Отказ от рая ради знания -- эта первая переоценка земных ценностей -- катится через тысячелетия сочувственным эхом: восемнадцатый век умирал под гимны богинь Разума, двадцатый век, в колыбели, слышит гимн как верховному двигателю и решителю жизни своей -- человеческой мысли: мысли -- творящей и творимой, создающей человека, создаваемой человеком и, чрез человека, создающей мир. Человек становится началом и концом своего самодовлеющего бытия: в нем самом -- смысл его жизни, ее закон, ее правда. Человек -- альфа, человек -- омега: "Человек -- вот правда!"... "все в человеке, все -- для человека!"

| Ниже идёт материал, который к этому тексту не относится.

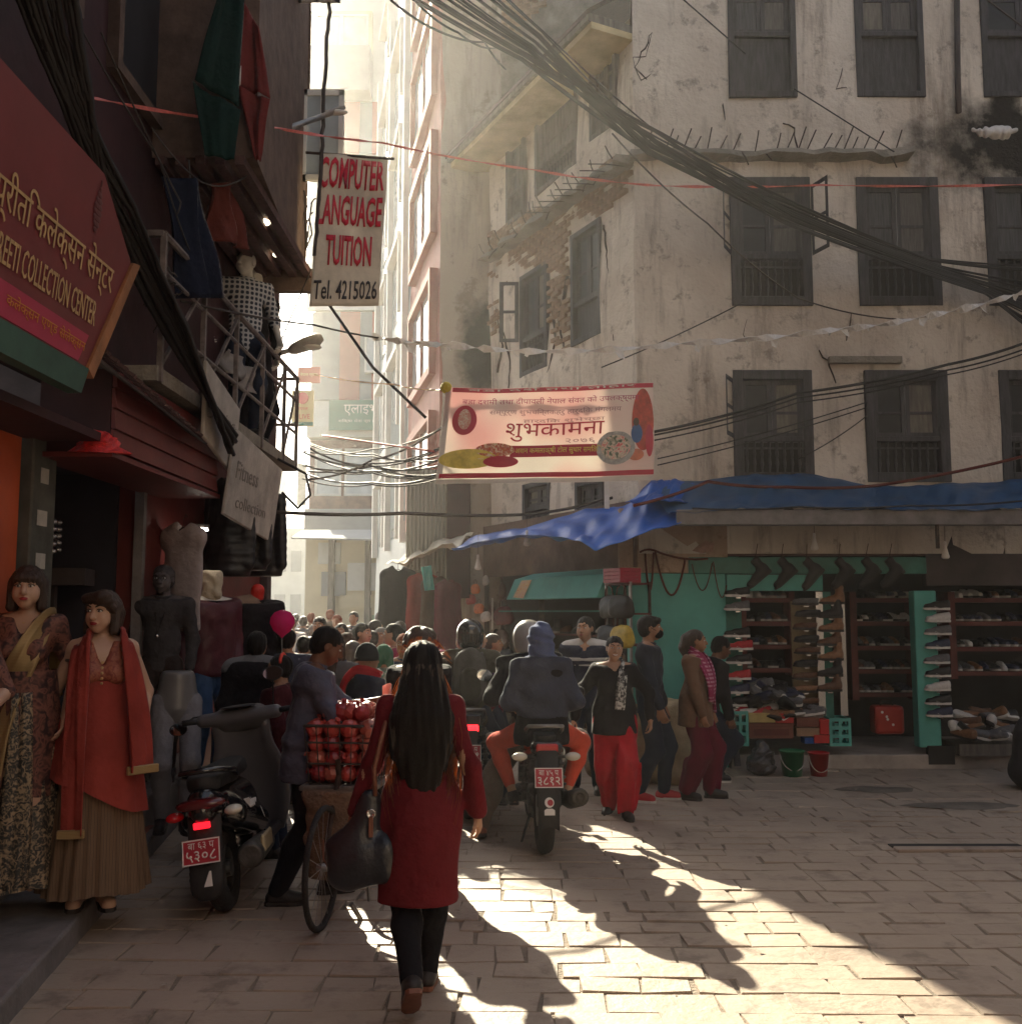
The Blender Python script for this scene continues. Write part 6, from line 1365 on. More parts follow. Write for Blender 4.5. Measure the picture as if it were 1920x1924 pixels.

Повторяю, что недостатки поэмы Горького как произведения литературного очень значительны, и то хорошее, что есть в ней, бросается в глаза не сразу, но -- загорожено, и надо его искать. Зато поиски вознаграждаются с избытком. Не знаю я большего наслаждения, как созерцать огромное чувство, излившееся сильным словом в твердую, прочно поставленную мысль. Потому-то я и люблю так Максима Горького. Нет у нас в этом даре соперников ему с его -- говоря Горького же словами -- "трагически-прекрасным" темпераментом, которым покоряет он очарованиям своего мышления даже умы, ему враждебные. Умеет этот человек чувствовать, умеет продумать свое чувство, умеет звонко и ярко грянуть им в общество. Каждая вещь Максима Горького -- это та бомба, о которой сложил стихи Алексей Толстой, как ударила она с налету в мирно дремавший колокол -- сама разлетелась в осколки, но колокол зато задрожал, заревел и зазвонил сам собою, оглашая народ, "гудя и на бой призывая". Многое из Горького отошло уже в прошлое, забылось, рассыпалось, как черепки той старой бомбы, но среда, куда рухнули сотни тысяч томов Горького, гудит их отголосками, полна их настроениями, любовно твердит горьковскую "религию человека" -- затвердит теперь, разумеется, и новую, столь легкую и полную формулу ее: "Все в человеке, все для человека!"